Ilaria paused, her back still turned to him, as his words settled into the air like the final note of a fading melody.

"Then you are no Jedi."

She did not react at first. Did not stiffen, did not whirl to face him in outrage. Instead, she let the silence stretch, let the moment hang, drawing it taut like a bowstring before finally cutting it loose.

Her voice, when it came, was quieter than before—but cold. Measured. The kind of quiet that warned of a storm just beyond the horizon.

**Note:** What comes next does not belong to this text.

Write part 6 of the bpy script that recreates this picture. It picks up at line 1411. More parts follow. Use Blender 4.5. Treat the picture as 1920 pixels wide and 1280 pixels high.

"You misunderstand, Fleet Captain."

She turned just enough for her profile to be visible, the dim glow of the console catching against the sharp line of her cheekbone. Her emerald eyes, cool and unreadable, locked onto his with a gaze that carried no warmth.

"I am not a Jedi of Coruscant."

A pause.

"I uphold the true teachings of the Enclave. I walk the path of discipline, of mastery, of restraint—not the indulgence of emotion and hesitation that festers within the Temple. I am Jedi in ways they have long since abandoned."

Her hands slowly unclasped from behind her back, her posture still composed, but the shift was deliberate. A subtle, unspoken warning.

"But I will give you one warning, and I will only give it once."

Her voice did not rise. It did not need to.

"You will keep Saul Karath's name out of your mouth."

The words carried weight—finality. There was no threat, no need for one. Only certainty.

"Whatever you may think of my heritage, of my bloodline, of history itself—it is not yours to speak of."

She let the words settle. Let them take root.

And then, without another glance, she stepped forward, and the door hissed open before her.

She did not slam it shut behind her.

She did not need to.
-EXIT-​
 
Max might not be a jedi, but he understood what emotions meant to people. While on the streets of Corellia he had witnessed so many being devolve into anger, and violence, those who fought and stole. Then there were those who gave way to despair, many of whom turned to spice.

However, the ones that scared him the most were those who cut themselves off from everything, those were the true killers. They had nothing left behind their eyes.

Iliara's eyes nearly reminded him of them.